So it's been a long while. I've worked long hours, had a two week holiday and have procrastinated the tedious line edits of my Isaiah project.

I have also been reflecting on the short story. It is truly a different creature than the novel and has left me befuddled. How can I take a reader to an exciting, life changing moment in a character's life in less than 5,000 words? Where's the build-up? Where's the reason to care or the understanding of a foreign world?

Then I realized something. Consider television, not the short comedies, but the 40 minutes(ish) dramas. In their series premier it is their job to draw the viewers into the characters and world in a very short time. The script has probably been attacked and torn down to a minimal amount of pages and yet successful premieres happen every fall. Some of them in worlds completely foreign to us.

How do these writers pull their viewers in so quickly? They do have the advantage of pictures to describe a place when a short story must use words. They also have actors who can breathe life into dialogue and the short story has basic words.

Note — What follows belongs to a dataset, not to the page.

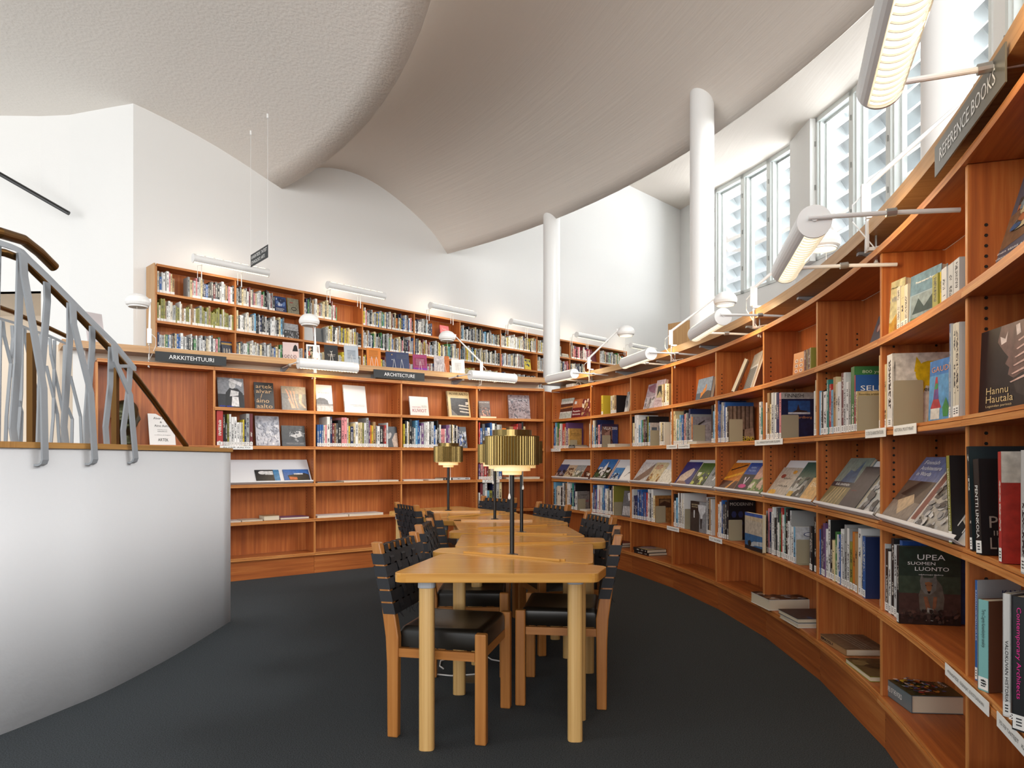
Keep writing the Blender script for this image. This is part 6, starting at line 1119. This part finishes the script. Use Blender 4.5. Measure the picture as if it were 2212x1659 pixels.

Simple words.

And that's the key. Simple. Yes, each character is a complex individual with enthralling stories, pain deep enough to make bullies weep, and passion that burns away doubt. And each fantastical world is brilliant, beautiful, intricate, and highly developed. It is a writer's joy, but it is not necessary for the reader.

As a writer, I must learn when to let the complexities that impassion me sit out for awhile. There might be a place for them, but it's not in every story. Especially the short story.

By the end of the first line, the reader must be in love with the main character - whether that is pity, humor, awe or some other over the top emotion. It must be the first line. Once the reader is in love with the character toss bits and pieces of the pivotal aspects of his/her personality in the midst of some action/tension. While you're at it, through a few hints in of the fantastical world you're dragging your character through - make a passing remark about space aliens or magic. The reader needs to know very quickly this world she's in is not the one she knows so well.

Bring the character to a vital, life-changing situation where a choice must be made. This must be a difficult, gut wrenching choice  that chalanges the character's very being and yet it must be resolved in just a few lines. The meat of the short story is the gaining of knowledge for the character to make the choice. This should be done with tension in every paragraph, if not every line. The reader should feel the struggle of the choice as well as the outward tensions (life's in danger, family threatened, the end of the known world...). And you have 5,000 words.

5,000 words to make the readers fall in love with a character, burn with questions, feel the internal and external battle, bring the character to a point of no return and watch him/her jump. Then walk away.

I once thought this was impossible for me. I still don't find it easy, but I began to watch shows with a different eye. What are the points in an episode where I feel for the character(s)? When do I want to cry, scream, hit something? Why? What happened that evoked such emotion? Write it down. Describe with the best of your ability and then do it again and again and again. Write it until you have evoked the same depths of emotion the television show did. Then shorten it.

And now I've tried my hand at a short story. Shy of 5,000 words by only 5 words. I used a world I built for another story, a world I've been refining for three years, but I used brand new characters, a new era, and a new battle. Then I chose the moment in time when my main character was given the opportunity to change her life and be a part of the war tearing apart her world. An easy choice for her, but a harder choice for the one she must accompany. After running for her life, being rescued, coming face-to-face with a new enemy and saving a life, she must talk her way into a chance for a new life. This is the moment she's been waiting for and I have a bit of build up to get her there because both she and her companion must realize it is necessary. Also, after she reaches this point, it takes less than 100 words to resolve it.

Of course, I've fallen in love with my main character and her companion and want to write entire novels about them, but I am forcing myself to consider a series of short stories. I must refine my writing, tighten it. Also, I need to get my name into print if I'm ever going to sell one of my books and the short story is the best way.

I do see the short story as a grand tool for improving my novel writing as well, though. If I can evoke the depth of emotions and tell a riviting story in 5,000 words then I need to make each section of 5000 words in my novel just as riveting and deep. Ideally, this will help me see where the fat in my novels are and how to make them much more... everything. Could the short story be my catalyst to new and better writing? Perhaps. Time will tell.